The number of statement(s) correct from the following for Copper is/are
(A) Cu(II) complexes are always paramagnetic
(B) Cu(I) complexes are generally colourless
(C) Cu(I) is easily oxidized
(D) In Fehling solution, the active reagent has Cu(I)

Let us analyze each statement about Copper:

Statement (A): Cu(II) complexes are always paramagnetic

Cu(II) has the electronic configuration [Ar] 3d$$^9$$. With 9 electrons in the d-orbitals, there is always one unpaired electron regardless of the geometry or ligand field strength (whether the complex is octahedral, tetrahedral, or square planar).

Therefore, Cu(II) complexes are always paramagnetic. This statement is correct.

Statement (B): Cu(I) complexes are generally colourless

Cu(I) has the electronic configuration [Ar] 3d$$^{10}$$. Since all d-orbitals are completely filled, there are no d-d transitions possible.

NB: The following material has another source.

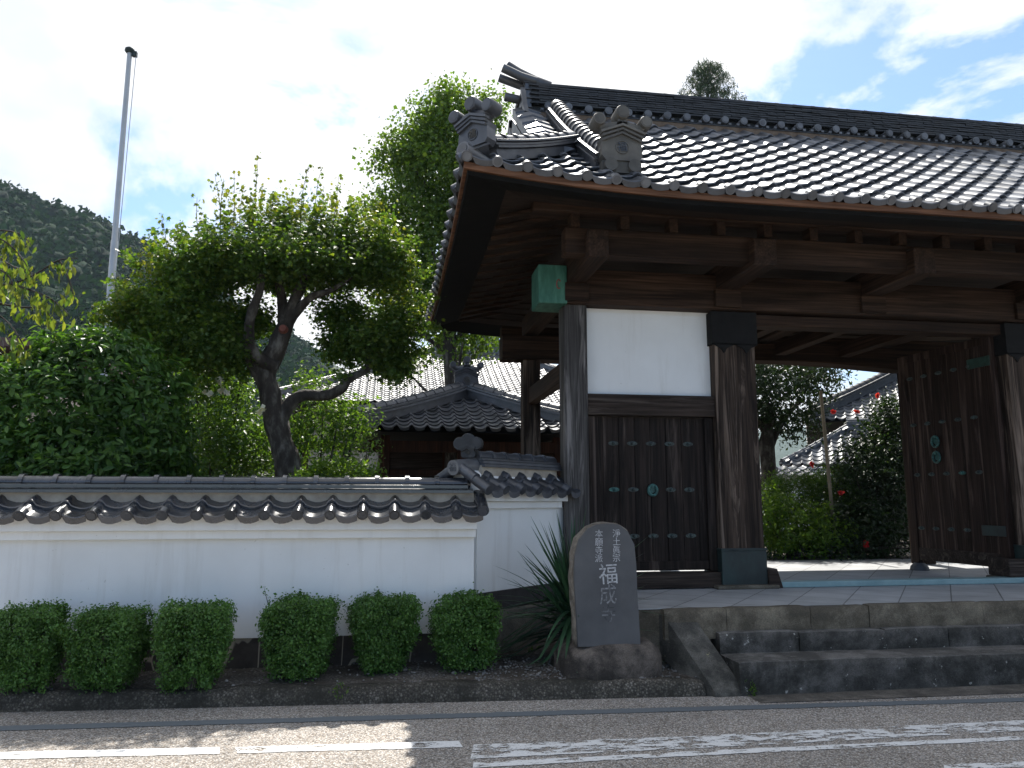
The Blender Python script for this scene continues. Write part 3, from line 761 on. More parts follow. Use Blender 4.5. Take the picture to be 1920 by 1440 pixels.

The colour of transition metal complexes arises from d-d electronic transitions, and since these cannot occur in a completely filled d-subshell, Cu(I) complexes are generally colourless.

This statement is correct.

Statement (C): Cu(I) is easily oxidized

Cu(I) with d$$^{10}$$ configuration is not very stable in aqueous solution and readily undergoes disproportionation or oxidation to Cu(II). The standard reduction potential $$E^\circ(Cu^{2+}/Cu^{+}) = +0.15$$ V indicates Cu(I) can be easily oxidized to Cu(II).

This statement is correct.

Statement (D): In Fehling solution, the active reagent has Cu(I)

Fehling's solution contains Cu(II) ions complexed with sodium potassium tartrate (Rochelle salt). The deep blue colour of Fehling's solution is due to the Cu(II)-tartrate complex. During the reaction with reducing sugars, Cu(II) gets reduced to Cu(I) as Cu$$_2$$O (red precipitate), but the active reagent itself contains Cu(II), not Cu(I).

This statement is incorrect.

The correct statements are (A), (B), and (C).

Therefore, the number of correct statements is 3.